Given request
Exactly repeat the lines starting at the one that holds "Write part 2" and ending at the one that holds "b.build('golden_conifer_tree',[M_conleaf,M_bark])". Both end lines count; leave out everything else.

--- Source records ---

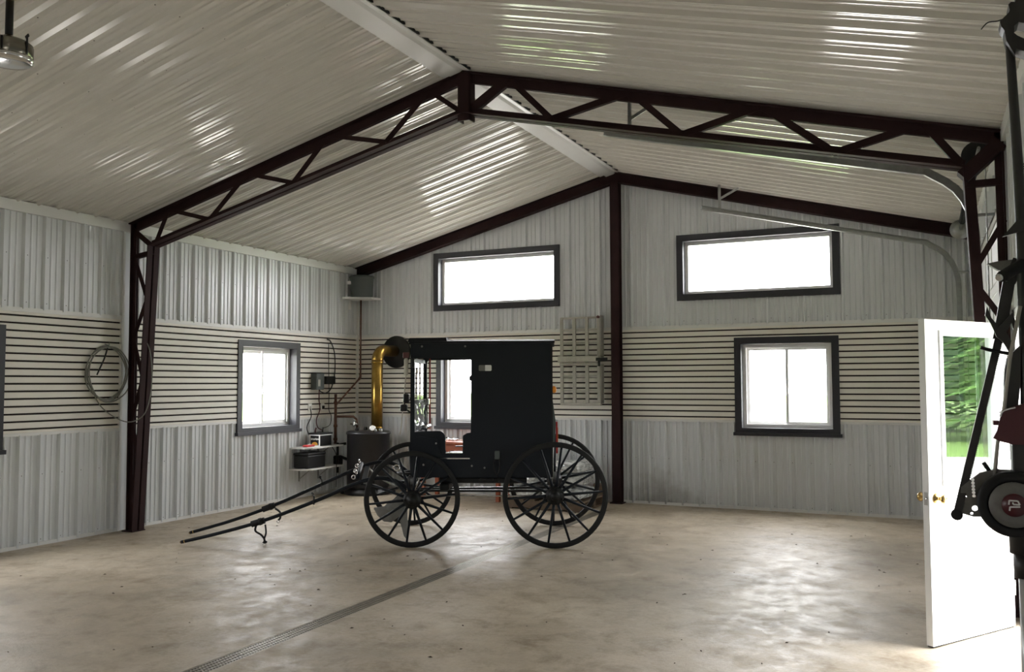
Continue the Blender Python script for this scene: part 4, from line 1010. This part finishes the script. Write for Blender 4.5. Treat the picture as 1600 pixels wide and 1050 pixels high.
# ------------------------------------------------------------------ pallet with wrapped sacks
pa = thing('pallet', (-4.5, 11.0, 0), 'low wooden pallet under plastic-wrapped sacks behind the rear wheels', 'pallet')
px0, px1, py0, py1 = -5.05, -3.97, 10.52, 11.45
for y in (py0, (py0+py1)/2-.04, py1-.08):
    mb = MB(); mb.box(px0, px1, y, y+.08, .02, .11); mb.build('stringer', 'wood', pa)
for k in range(7):
    x = px0+k*(px1-px0-.1)/6; mb = MB(); mb.box(x, x+.10, py0, py1, .11, .13); mb.build('deck_board', 'wood', pa)
for x in (px0, (px0+px1)/2-.05, px1-.1):
    mb = MB(); mb.box(x, x+.10, py0, py1, 0, .02); mb.build('bottom_board', 'wood', pa)
def sack(cx, cy, z0, sx, sy, sz, rz, seed, label):
    rnd = random.Random(seed); mb = MB(); bm = bmesh.new(); bmesh.ops.create_cube(bm, size=2)
    bmesh.ops.subdivide_edges(bm, edges=bm.edges[:], cuts=8, use_grid_fill=True)
    for v in bm.verts:
        p = v.co; k = 6
        ln = (abs(p.x)**k+abs(p.y)**k+abs(p.z)**2.4)**(1/k) or 1
        q = Vector((p.x/ln**.6, p.y/ln**.6, p.z*(1-.28*max(abs(p.x), abs(p.y))**4)))
        j = .05*math.sin(5*p.x+seed)*math.cos(6*p.y+seed*2)+rnd.uniform(-.13, .13)
        q.z += j if p.z > -.9 else 0; q.x += rnd.uniform(-.05, .05); q.y += rnd.uniform(-.05, .05)
        x, y, z = q.x*sx/2, q.y*sy/2, (q.z+1)*sz/2
        v.co = Vector((cx+x*math.cos(rz)-y*math.sin(rz), cy+x*math.sin(rz)+y*math.cos(rz), z0+max(z, 0)))
    mb.frombm(bm, False); o = mb.build('plastic_sack', 'sack', None); o['label'] = label; o['category'] = 'sack'; o['group'] = 'wrapped sacks on the pallet'
sack(-4.82, 10.85, .131, .43, .62, .15, .05, 1, 'lowest crinkled white sack at the left end of the pallet')
sack(-4.82, 10.87, .296, .43, .60, .15, -.08, 2, 'crinkled white sack on top at the left end of the pallet')
sack(-4.28, 10.85, .131, .54, .62, .16, -.04, 3, 'lowest crinkled white sack at the right end of the pallet')
sack(-4.27, 10.86, .306, .52, .60, .15, .07, 4, 'middle crinkled white sack at the right end of the pallet')
sack(-4.26, 10.86, .478, .50, .58, .14, -.1, 5, 'topmost crinkled white sack at the right end of the pallet')
lb = thing('split_log', (-3.98, 11.52, 0), 'short rough brown log beside the pallet near the centre post', 'log')
mb = MB(); rl = random.Random(2); mb.lathe([(.085, .002), (.09, .02), (.083, .12), (.09, .24), (.08, .26)], (-4.10, 11.555, .0), (0, 0, 1), 14); mb.build('trunk', 'wood', lb)

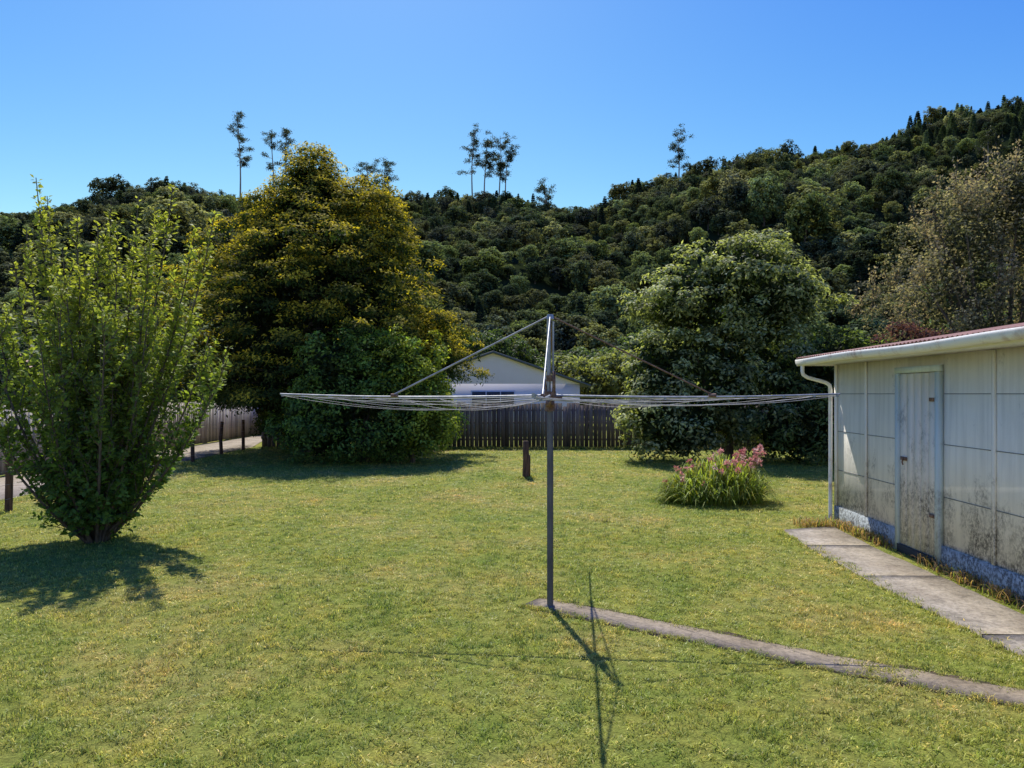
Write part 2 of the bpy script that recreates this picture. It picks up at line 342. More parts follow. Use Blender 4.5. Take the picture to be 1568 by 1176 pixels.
Q=P[idx]+v*(crs[idx]*rad)[:,None]*np.array([1.1,1.1,0.50])
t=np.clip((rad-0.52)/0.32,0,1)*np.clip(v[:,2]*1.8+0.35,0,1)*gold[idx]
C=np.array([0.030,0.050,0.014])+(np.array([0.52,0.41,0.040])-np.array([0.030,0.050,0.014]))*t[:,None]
C*=r.uniform(0.7,1.3,(k,1))
D=v+np.array([0,0,0.1])+r.normal(size=(k,3))*0.4; Nn=norm(v*0.7+np.array([0,-.1,0.4])+r.normal(size=(k,3))*0.35)
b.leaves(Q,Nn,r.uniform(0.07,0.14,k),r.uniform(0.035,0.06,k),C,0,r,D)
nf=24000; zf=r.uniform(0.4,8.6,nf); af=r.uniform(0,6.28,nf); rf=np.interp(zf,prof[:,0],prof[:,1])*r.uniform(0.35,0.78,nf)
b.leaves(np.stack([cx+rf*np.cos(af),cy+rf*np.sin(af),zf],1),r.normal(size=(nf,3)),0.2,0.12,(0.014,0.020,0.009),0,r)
b.tube([(cx,cy,-.1),(cx,cy,.4),(cx+.1,cy,4),(cx,cy,9.0)],[0.42,0.32,0.2,0.04],1,8)
for q in range(46):
    zz=r.uniform(0.8,8.3); aa=r.uniform(0,6.28); l=np.interp(zz,prof[:,0],prof[:,1])*0.95
    b.tube([(cx,cy,zz-0.2),(cx+l*.5*math.cos(aa),cy+l*.5*math.sin(aa),zz-.1),(cx+l*math.cos(aa),cy+l*math.sin(aa),zz+.1)],[0.09,0.05,0.015],1,5)
b.build('golden_conifer_tree',[M_conleaf,M_bark])

# ------------------------------------------------------------ green bush in front of it
r=np.random.default_rng(12); b=B()
lob=[(-3.9,18.9,1.35,1.9,1.7,1.5),(-3.3,18.8,2.2,1.15,1.2,1.15),(-4.5,18.8,2.3,1.2,1.2,1.1),(-2.9,18.6,1.3,1.0,1.2,1.2),(-5.0,18.6,1.1,1.1,1.2,1.1)]
crown(b,lob,0.28,7.0,44,0.10,0.055,(0.12,0.18,0.034),(0.026,0.042,0.013),r,0,0.5,0.4,0.8,0.03,0.35,.2)
limbs(b,(-3.9,18.9,0),[l[:3] for l in lob],0.10,r,1,0.6)
b.build('green_bush',[M_leaf,M_bark])
r=np.random.default_rng(13); b=B()
lob=[(-2.75,18.4,2.2,.95,.8,1.15),(-2.2,18.2,1.2,.6,.7,.9)]
crown(b,lob,0.24,9,44,0.09,0.05,(0.23,0.255,0.035),(0.07,0.09,0.015),r,0,0.6,0.4,0.9,0.03,0.3,.2)
limbs(b,(-2.6,18.6,0),[l[:3] for l in lob],0.06,r,1,0.6)
b.build('lime_green_shrub',[M_leaf,M_bark])

# ------------------------------------------------------------ right trees
r=np.random.default_rng(14); b=B()
lob=[(6.1,19.8,4.0,1.9,1.8,1.35),(4.7,19.5,4.35,1.05,1.2,.85),(7.4,19.6,4.45,1.15,1.2,.9),(6.2,19.2,4.95,1.25,1.2,.95),(5.2,19.4,2.2,1.5,1.5,1.6),(6.6,19.4,2.0,1.6,1.4,1.8),(3.9,19.1,2.1,0.85,1.0,1.35),(4.3,18.8,1.0,1.3,1.1,.95)]
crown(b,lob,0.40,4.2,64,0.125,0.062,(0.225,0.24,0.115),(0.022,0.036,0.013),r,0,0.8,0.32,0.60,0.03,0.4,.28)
limbs(b,(6.0,19.8,0),[l[:3] for l in lob],0.16,r,1,0.9)
b.build('pittosporum_tree',[M_leaf,M_bark])
r=np.random.default_rng(15); b=B()
lob=[(8.1,18.9,1.5,1.35,1.2,1.5),(8.6,19.0,2.5,1.0,1.0,0.9),(7.5,18.5,.9,1.2,1.0,.9),(9.5,19,1.5,1.3,1,1.5)]
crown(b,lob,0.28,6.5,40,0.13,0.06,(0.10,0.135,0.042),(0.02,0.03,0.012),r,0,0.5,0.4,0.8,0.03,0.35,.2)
limbs(b,(8.4,19.0,0),[l[:3] for l in lob],0.09,r,1,0.5)
b.build('camellia_bush',[M_leaf,M_bark])

r=np.random.default_rng(16); b=B()
lob=[(12.2,18.2,4.4,2.0,1.9,2.3),(11.5,18,5.7,.9,1.1,1.2),(12.6,18,6.7,.7,.9,1.0),(13.6,18,6.3,1.3,1.2,1.4),(14.8,18.3,5.2,1.9,1.5,2.0),(11.4,18.1,3.4,1.4,1.5,1.8),(16,18,4,1.8,1.6,2.2)]
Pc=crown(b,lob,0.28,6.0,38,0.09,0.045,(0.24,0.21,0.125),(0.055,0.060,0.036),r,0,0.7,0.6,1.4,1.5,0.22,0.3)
for q in range(420):
    c=Pc[r.integers(0,len(Pc))]; e=c+np.array([r.normal()*.14,r.normal()*.12,r.uniform(.35,.95)]); b.tube([c,e],[.012,.004],1,4)
    kk=34; t=r.random(kk)[:,None]; Q=c+(e-c)*t+r.normal(size=(kk,3))*.06
    b.leaves(Q,r.normal(size=(kk,3)),.09,.045,np.array([.245,.195,.125])*r.uniform(.6,1.3,(kk,1)),0,r)
limbs(b,(12.7,18.3,0),[l[:3] for l in lob]+[tuple(Pc[q]) for q in r.integers(0,len(Pc),60)],0.16,r,1,1.4,5)
b.build('russet_leaved_tree',[M_rleaf,M_bark])
r=np.random.default_rng(17); b=B()
lob=[(8.3,15,2.45,0.75,.7,.7),(9.1,15,2.4,0.7,.7,.6)]
crown(b,lob,0.2,11,30,0.08,0.045,(0.10,0.045,0.042),(0.035,0.016,0.016),r,0,0.5,0.5,0.9,0.03,0.3)
limbs(b,(8.8,15,0),[l[:3] for l in lob],0.06,r,1,0.9)
b.build('purple_leaved_shrub',[M_rleaf,M_bark])

def gtree(name,lobes,col,seed,L=0.2,W=0.11,cr=.42,cpm=2.6):
    r=np.random.default_rng(seed); b=B(); crown(b,lobes,cr,cpm,38,L,W,col,tuple(.35*q for q in col),r,0,.6,.35,.75,.1,.3)
    m=np.mean([l[:3] for l in lobes],0); limbs(b,(m[0],m[1],0),[l[:3] for l in lobes],.16,r,1,max(.6,m[2]*.5)); b.build(name,[M_leaf,M_bark])
gtree('garden_tree',[(4.0,38,2.2,1.6,1.5,1.2),(5.6,39,2.6,1.5,1.5,1.3),(2.9,40,2.6,1.3,1.3,1.2)],(0.17,0.185,0.07),30)
gtree('garden_tree',[(-2.4,46,4,2.2,2,1.8),(-.2,48,3.8,2.0,2,1.6),(-4.6,47,4.2,2.3,2,2.2)],(0.055,0.085,0.03),31)
gtree('garden_tree',[(8,44,3,2.4,2,2.4),(11,42,3.4,2.4,2,2.6),(14.5,40,3.0,2.6,2,2.6),(4.6,50,3,2.6,2,2)],(0.075,0.105,0.04),32)
gtree('garden_tree',[(-15,30,2.6,2.2,2,2.0),(-13,33,3.2,1.8,2,2.2),(-18,32,3.0,2.4,2,2.2),(-21.5,32,2.8,2.4,2,2.4)],(0.06,0.085,0.035),33)
gtree('garden_tree',[(-16,22,2.0,1.8,1.6,1.6),(-18.5,23,2.5,2,1.6,2)],(0.05,0.08,0.03),34)
gtree('garden_tree',[(18,27,2.6,2.2,2,2.2),(22,27,2.8,2.4,2,2.4)],(0.065,0.095,0.035),35)

r=np.random.default_rng(19); b=B(); bx,by=-3.1,26
b.tube([(bx,by,-.1),(bx+.05,by,2),(bx,by,4.4)],[.16,.12,.1],1,8)
for (hx,hz,rad) in ((bx,4.7,.85),(bx+.55,3.9,.7)):
    b.tube([(bx,by,3),(hx,by,hz)],[.09,.08],1,6)
    k=260; v=norm(r.normal(size=(k,3))+[0,0,.25]); D=v; Nn=norm(np.cross(v,r.normal(size=(k,3))))
    b.leaves(np.tile([hx,by,hz],(k,1)),Nn,rad*r.uniform(.8,1.1,k),0.06,np.array([.10,.115,.06])*r.uniform(.6,1.3,(k,1)),0,r,D)
b.build('cabbage_tree',[M_leaf,M_bark])

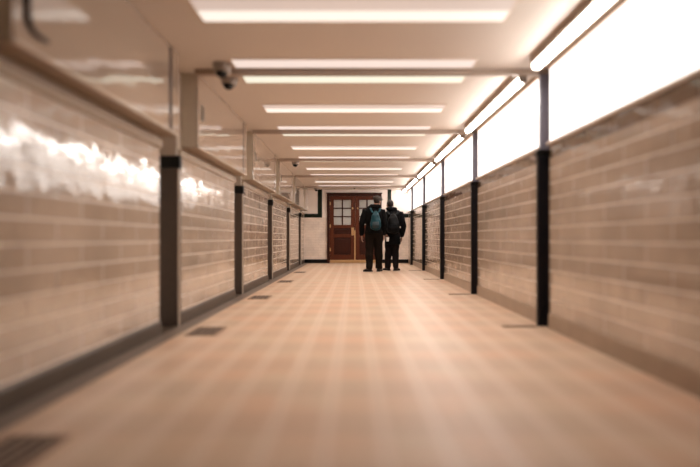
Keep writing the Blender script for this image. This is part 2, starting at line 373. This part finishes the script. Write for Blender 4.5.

---

Answer for this exercise
Write part 2 of the bpy script that recreates this picture. It picks up at line 342. More parts follow. Use Blender 4.5. Take the picture to be 1568 by 1176 pixels.
Q=P[idx]+v*(crs[idx]*rad)[:,None]*np.array([1.1,1.1,0.50])
t=np.clip((rad-0.52)/0.32,0,1)*np.clip(v[:,2]*1.8+0.35,0,1)*gold[idx]
C=np.array([0.030,0.050,0.014])+(np.array([0.52,0.41,0.040])-np.array([0.030,0.050,0.014]))*t[:,None]
C*=r.uniform(0.7,1.3,(k,1))
D=v+np.array([0,0,0.1])+r.normal(size=(k,3))*0.4; Nn=norm(v*0.7+np.array([0,-.1,0.4])+r.normal(size=(k,3))*0.35)
b.leaves(Q,Nn,r.uniform(0.07,0.14,k),r.uniform(0.035,0.06,k),C,0,r,D)
nf=24000; zf=r.uniform(0.4,8.6,nf); af=r.uniform(0,6.28,nf); rf=np.interp(zf,prof[:,0],prof[:,1])*r.uniform(0.35,0.78,nf)
b.leaves(np.stack([cx+rf*np.cos(af),cy+rf*np.sin(af),zf],1),r.normal(size=(nf,3)),0.2,0.12,(0.014,0.020,0.009),0,r)
b.tube([(cx,cy,-.1),(cx,cy,.4),(cx+.1,cy,4),(cx,cy,9.0)],[0.42,0.32,0.2,0.04],1,8)
for q in range(46):
    zz=r.uniform(0.8,8.3); aa=r.uniform(0,6.28); l=np.interp(zz,prof[:,0],prof[:,1])*0.95
    b.tube([(cx,cy,zz-0.2),(cx+l*.5*math.cos(aa),cy+l*.5*math.sin(aa),zz-.1),(cx+l*math.cos(aa),cy+l*math.sin(aa),zz+.1)],[0.09,0.05,0.015],1,5)
b.build('golden_conifer_tree',[M_conleaf,M_bark])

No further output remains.